— Start —

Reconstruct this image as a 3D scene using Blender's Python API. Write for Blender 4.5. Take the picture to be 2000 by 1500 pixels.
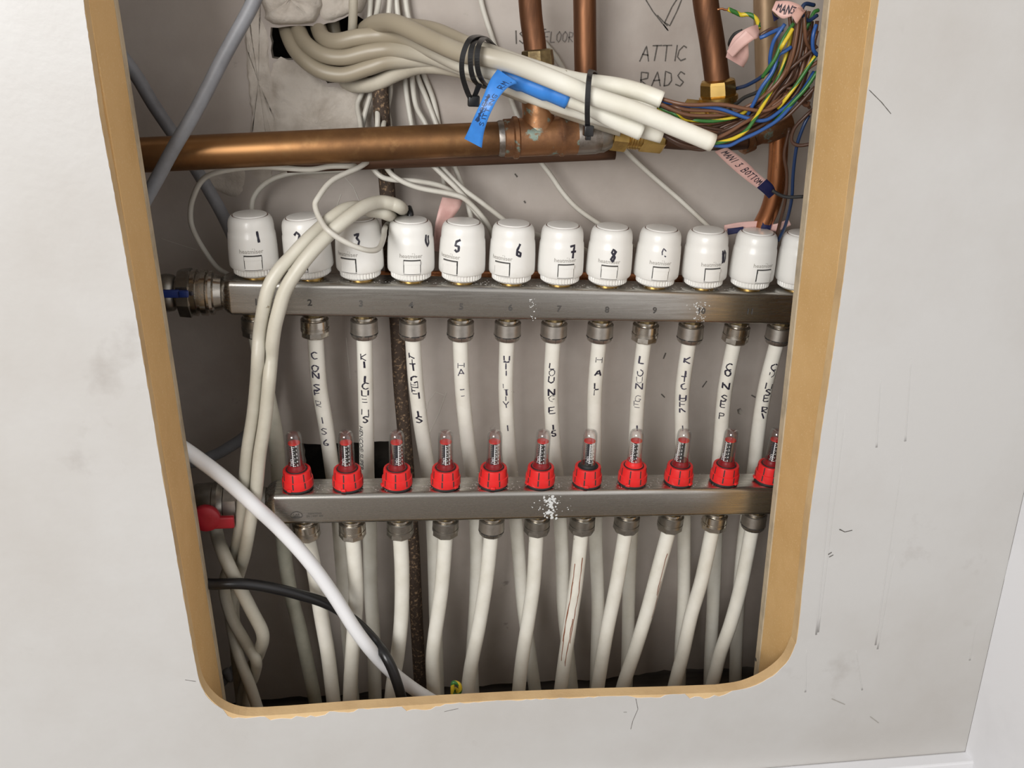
import bpy, bmesh, math, random
from mathutils import Vector, Matrix
from mathutils.geometry import tessellate_polygon
random.seed(7)
S = bpy.context.scene
C = S.collection
for o in list(bpy.data.objects): bpy.data.objects.remove(o)

# ------------------------------------------------------------------ camera
F = 1800.0
CAMPOS = Vector((0.0, -0.69, 0.894))
Rv = Vector((12000, -200, 1800)).normalized()
Dv = Vector((-203, 4000, 1800)); Dv = (Dv - Rv * Dv.dot(Rv)).normalized()
Nv = Rv.cross(Dv).normalized()
cam = bpy.data.cameras.new('camera'); cam.sensor_fit = 'HORIZONTAL'; cam.sensor_width = 36.0; cam.lens = F * 36 / 2000
cam.clip_start = 0.01; cam.clip_end = 50
co = bpy.data.objects.new('camera', cam); C.objects.link(co)
cx = Vector((Rv.x, Nv.x, -Dv.x)); cy = Vector((-Rv.y, -Nv.y, Dv.y)); cz = Vector((-Rv.z, -Nv.z, Dv.z))
co.matrix_world = Matrix(((cx.x, cy.x, cz.x, CAMPOS.x), (cx.y, cy.y, cz.y, CAMPOS.y), (cx.z, cy.z, cz.z, CAMPOS.z), (0, 0, 0, 1)))
S.camera = co

# ------------------------------------------------------------------ world, lights, exposure
w = bpy.data.worlds.new('room_light'); S.world = w; w.use_nodes = True
bg = w.node_tree.nodes['Background']; bg.inputs[0].default_value = (1.0, 0.975, 0.945, 1); bg.inputs[1].default_value = 0.37
def area(name, loc, tgt, sx, sy, power, col):
    l = bpy.data.lights.new(name, 'AREA'); l.shape = 'RECTANGLE'; l.size = sx; l.size_y = sy; l.energy = power; l.color = col
    o = bpy.data.objects.new(name, l); C.objects.link(o); o.location = loc
    o.rotation_euler = (Vector(tgt) - Vector(loc)).to_track_quat('-Z', 'Y').to_euler(); return o
area('window_daylight', (-1.05, -1.95, 1.40), (0.12, 0.12, 0.80), 1.1, 1.3, 57, (1.0, 0.985, 0.965))
S.view_settings.view_transform = 'Standard'; S.view_settings.look = 'None'
S.view_settings.exposure = 0.06; S.view_settings.gamma = 1.0; S.view_settings.use_curve_mapping = False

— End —

DIRECTIONS -> Leave out any pictures, please, and quote only the lines from the top of the data through the line that contains "S.camera = co".

EXERCISE ANSWER ->
Reconstruct this image as a 3D scene using Blender's Python API. Write for Blender 4.5. Take the picture to be 2000 by 1500 pixels.
import bpy, bmesh, math, random
from mathutils import Vector, Matrix
from mathutils.geometry import tessellate_polygon
random.seed(7)
S = bpy.context.scene
C = S.collection
for o in list(bpy.data.objects): bpy.data.objects.remove(o)

# ------------------------------------------------------------------ camera
F = 1800.0
CAMPOS = Vector((0.0, -0.69, 0.894))
Rv = Vector((12000, -200, 1800)).normalized()
Dv = Vector((-203, 4000, 1800)); Dv = (Dv - Rv * Dv.dot(Rv)).normalized()
Nv = Rv.cross(Dv).normalized()
cam = bpy.data.cameras.new('camera'); cam.sensor_fit = 'HORIZONTAL'; cam.sensor_width = 36.0; cam.lens = F * 36 / 2000
cam.clip_start = 0.01; cam.clip_end = 50
co = bpy.data.objects.new('camera', cam); C.objects.link(co)
cx = Vector((Rv.x, Nv.x, -Dv.x)); cy = Vector((-Rv.y, -Nv.y, Dv.y)); cz = Vector((-Rv.z, -Nv.z, Dv.z))
co.matrix_world = Matrix(((cx.x, cy.x, cz.x, CAMPOS.x), (cx.y, cy.y, cz.y, CAMPOS.y), (cx.z, cy.z, cz.z, CAMPOS.z), (0, 0, 0, 1)))
S.camera = co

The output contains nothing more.